Posted by: Greg at October 13, 2008 9:34 AM

It's only a guess, but I'd bet that the McCain campaign had planned to make character and experience the key issues in the final weeks of the election.

I think the Wall Street meltdown forced McCain's campaign to alter its strategy at the last minute and, unlike Obama, I think McCain is trying to develop an economic policy that works.

However, developing a great solution a day after the election won't make a difference.

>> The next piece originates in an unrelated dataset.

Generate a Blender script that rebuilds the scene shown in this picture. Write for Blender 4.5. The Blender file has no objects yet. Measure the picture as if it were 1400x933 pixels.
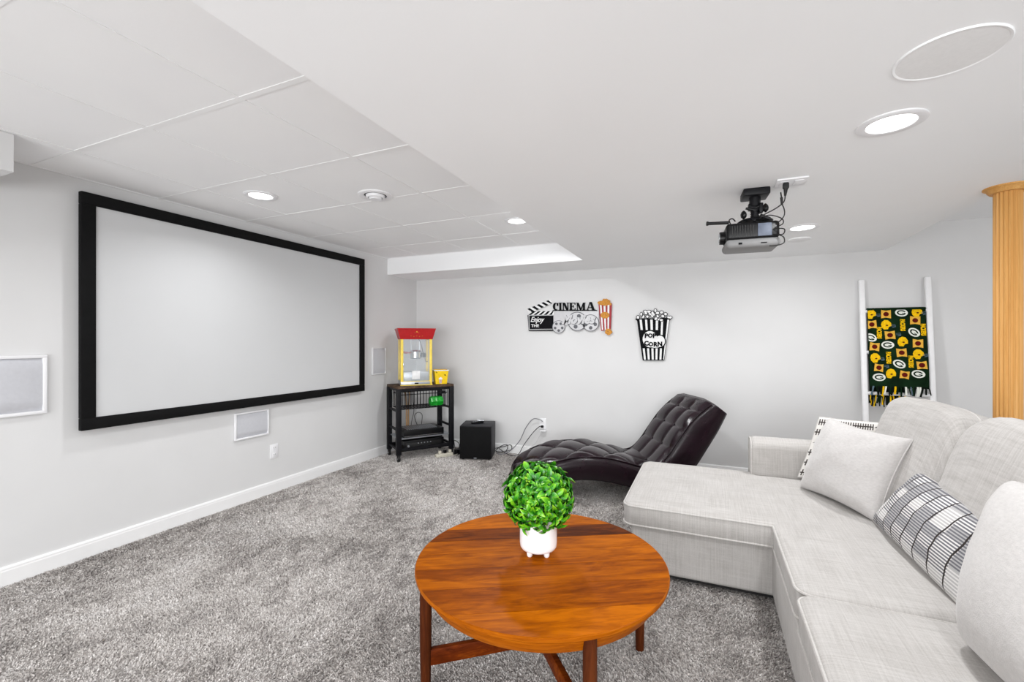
import bpy, bmesh, math, random
import numpy as np
from mathutils import Vector, Matrix, noise

C = bpy.context.scene.collection
SC = bpy.context.scene
random.seed(7)
PI = math.pi

# ------------------------------------------------------------------ camera
FPX, PH, CH, CX, CY = 610.93, math.radians(23.55), 1.264, 700.0, 468.05
cd = bpy.data.cameras.new('camera'); cam = bpy.data.objects.new('camera', cd); C.objects.link(cam)
cd.sensor_width = 36; cd.lens = FPX / 1400 * 36; cd.shift_y = (CY - 466.5) / 1400
cd.clip_start = 0.05
cam.location = (0, 0, CH); cam.rotation_euler = (PI / 2, 0, PH)
SC.camera = cam
# ------------------------------------------------------------------ world / exposure
SC.view_settings.view_transform = 'Standard'; SC.view_settings.look = 'None'
SC.view_settings.gamma = 1; SC.view_settings.exposure = 0.07
w = bpy.data.worlds.new('world'); SC.world = w; w.use_nodes = True
w.node_tree.nodes['Background'].inputs[0].default_value = (0.975, 0.988, 1.0, 1)
w.node_tree.nodes['Background'].inputs[1].default_value = 0.7
LAMP_W = 9.6
# added fill light: a large soft source low behind the camera, aimed forward
fl = bpy.data.lights.new('added_fill_light', 'AREA'); fl.shape = 'RECTANGLE'; fl.size = 5.0; fl.size_y = 1.3; fl.energy = 72; fl.spread = math.radians(105); fl.color = (.975, .988, 1)
flo = bpy.data.objects.new('added_fill_light', fl); C.objects.link(flo); flo.location = (0.2, -2.6, .95); flo.rotation_euler = (math.radians(86), 0, math.radians(12))
SC.cycles.max_bounces = 8; SC.cycles.diffuse_bounces = 6; SC.cycles.transmission_bounces = 6
SC.cycles.transparent_max_bounces = 10; SC.cycles.sample_clamp_indirect = 6

# measured room
XW, YB, ZC, ZS, XS, YS = -3.35, 4.677, 2.2186, 2.036, -1.069, 4.118
GX, GY, TP = -1.683, 1.1825, 0.61
YR = -3.2      # rear end of the modelled room
XR = 3.6       # right wall
ZF = -0.006

# ------------------------------------------------------------------ geometry from measured photo angles
_s, _c = math.sin(PH), math.cos(PH)
def ray(u, v):
    a = (u - CX) / FPX; b = (CY - v) / FPX
    return (-_s + _c * a, _c + _s * a, b)
def at_y(u, v, y):
    d = ray(u, v); t = y / d[1]; return Vector((d[0] * t, y, CH + d[2] * t))
def at_z(u, v, z):
    d = ray(u, v); t = (z - CH) / d[2]; return Vector((d[0] * t, d[1] * t, z))

# ------------------------------------------------------------------ materials
def lin(c):
    return tuple(((x / 255) / 12.92 if x / 255 <= .04045 else ((x / 255 + .055) / 1.055) ** 2.4) for x in c) + (1,)
class NT:
    def __init__(s, name):
        s.m = bpy.data.materials.new(name); s.m.use_nodes = True
        s.t = s.m.node_tree; s.b = s.t.nodes['Principled BSDF']
    def n(s, typ, ins=None, **kw):
        n = s.t.nodes.new(typ)
        for k, v in kw.items(): setattr(n, k, v)
        if ins:
            for k, v in ins.items():
                if hasattr(v, 'is_output') or isinstance(v, bpy.types.NodeSocket): s.t.links.new(v, n.inputs[k])
                else: n.inputs[k].default_value = v
        return n
    def l(s, a, b): s.t.links.new(a, b)
    def mapn(s, scale, rot=(0, 0, 0), co='Object'):
        tc = s.n('ShaderNodeTexCoord')
        return s.n('ShaderNodeMapping', {'Vector': tc.outputs[co], 'Scale': scale, 'Rotation': rot}).outputs[0]
    def noise(s, vec, scale=1.0, detail=3, rough=.5, dist=0):
        return s.n('ShaderNodeTexNoise', {'Vector': vec, 'Scale': scale, 'Detail': detail, 'Roughness': rough, 'Distortion': dist}).outputs[0]
    def ramp(s, fac, stops):
        r = s.n('ShaderNodeValToRGB', {'Fac': fac}); e = r.color_ramp.elements
        while len(e) < len(stops): e.new(0.5)
        for i, (p, c) in enumerate(stops): e[i].position = p; e[i].color = c if len(c) == 4 else tuple(c) + (1,)
        return r.outputs[0]
    def math(s, op, a, b=0.0, c=None):
        d = {0: a, 1: b}
        if c is not None: d[2] = c
        return s.n('ShaderNodeMath', d, operation=op).outputs[0]
    def mix(s, fac, a, b, mode='MIX'):
        n = s.n('ShaderNodeMix', data_type='RGBA', blend_type=mode)
        for k, v in ((0, fac), (6, a), (7, b)):
            if isinstance(v, bpy.types.NodeSocket): s.l(v, n.inputs[k])
            else: n.inputs[k].default_value = v
        return n.outputs[2]
    def bump(s, h, strength=.3, dist=.002):
        n = s.n('ShaderNodeBump', {'Height': h, 'Strength': strength, 'Distance': dist})
        s.l(n.outputs[0], s.b.inputs['Normal'])
    def col(s, c):
        if isinstance(c, bpy.types.NodeSocket): s.l(c, s.b.inputs['Base Color'])
        else: s.b.inputs['Base Color'].default_value = c
    def set(s, **k):
        for a, v in k.items(): s.b.inputs[a.replace('_', ' ')].default_value = v
def simple(name, rgb, rough=.5, metal=0, var=.04, scale=30, bump=0, spec=.5, coat=0):
    n = NT(name); c = lin(rgb)
    f = n.noise(n.mapn((1, 1, 1)), scale, 3)
    d = tuple(max(0, x * (1 - var * 2)) for x in c[:3]); e = tuple(min(1, x * (1 + var * 2)) for x in c[:3])
    n.col(n.ramp(f, [(.3, d), (.7, e)])); n.set(Roughness=rough, Metallic=metal)
    n.b.inputs['Specular IOR Level'].default_value = spec
    if coat: n.b.inputs['Coat Weight'].default_value = coat; n.b.inputs['Coat Roughness'].default_value = .1
    if bump: n.bump(f, bump, .003)
    return n.m
M = {}
M['wall'] = simple('wall_paint', (220, 220, 220), .75, var=.008, scale=2.5, spec=.25)
M['ceil'] = simple('ceiling_paint', (250, 251, 252), .85, var=.006, scale=2, spec=.2)
M['trim'] = simple('trim_paint', (243, 243, 243), .4, var=.005, scale=4)
def tile_mat():
    n = NT('ceiling_tile_board'); v = n.mapn((1, 1, 1)); f = n.noise(v, 160, 4, .7); g = n.noise(v, 2, 2)
    n.col(n.ramp(g, [(.3, lin((245, 245, 246))), (.7, lin((248, 248, 248)))])); n.set(Roughness=.9); n.bump(f, .25, .001); return n.m
M['tile'] = tile_mat()
M['gridm'] = simple('ceiling_grid_metal', (246, 246, 246), .4, var=.004)
M['white_plastic'] = simple('white_plastic', (238, 238, 240), .4, var=.005)
M['grille'] = simple('speaker_grille_cloth', (198, 199, 204), .75, var=.012, scale=60)
M['ceil_grille'] = simple('ceiling_speaker_grille', (238, 238, 238), .8, var=.01, scale=90)
M['black_velvet'] = simple('black_velvet', (9, 9, 10), .8, var=.1, spec=.2)
M['black_metal'] = simple('black_metal', (16, 16, 20), .5, .0, var=.12, spec=.25)
M['black_plastic'] = simple('black_plastic', (12, 12, 14), .35, var=.1, spec=.3)
M['rubber'] = simple('black_rubber', (14, 14, 14), .6, var=.1)
M['chrome'] = simple('chrome', (205, 208, 212), .18, 1.0, var=.02)
M['steel'] = simple('brushed_steel', (190, 194, 200), .35, .8, var=.05)
M['screen'] = simple('screen_fabric', (205, 206, 207), .65, var=.004, scale=3, spec=.25)
M['white_ceramic'] = simple('white_ceramic', (240, 241, 243), .3, var=.01, scale=8)
M['white_paint_wood'] = simple('white_painted_wood', (240, 240, 241), .4, var=.01)
M['subwoofer'] = simple('black_ash_vinyl', (15, 16, 24), .5, var=.15, scale=60, spec=.3)
M['cable_grey'] = simple('grey_cable', (120, 121, 126), .5)
M['cable_white'] = simple('white_cable', (205, 205, 205), .5)
M['projector_grey'] = simple('projector_grey', (132, 132, 132), .5, var=.01, spec=.2)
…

At the same time, Obama continues to promote his same economic plan that would only further devastate the economy--

-Raise capital gains taxes on stock sales (which would undoubtedly lead to further sell-offs before the tax increases take effect at a time when the opposite effect is what we need);

-Continue to tell Americans that he'll cut personal income taxes just as Clinton promised in '92, while not telling people that under his plan a HOUSEHOLD (not an individual) with an adjusted gross income of about $100K means that you're no longer "middle class";

-Hammer home the falsehood that only those making over $250K will see a tax increase;

-Tell every special interest group that he'll increase government spending on their behalf, even though Congress has approved a $700B package.

About the only change Obama has made is to drop his previous focus on affordable housing.

This past weekend, I saw two economists that supported Obama being interviewed on TV. The funny thing is that when they were asked about Obama's economic proposals, they responded by saying that one of the reasons they supported him is because the didn't think Obama would be able to advance his tax and spending plans. They thought that the bailout package would prevent Obama from implementing his program. The economists went on to say that Obama would be forced to govern from the center.

Essentially, the economist were supporting Obama not because they agreed with plan, but because they felt Obama could never implement his plan!

But unlike McCain, Obama is selling A plan to the voters. It's the equivalent of selling salt to the wounded, but he is selling something.

McCain has a few weeks left to point out the flaws in Obama's plan and to promote an alternative solution.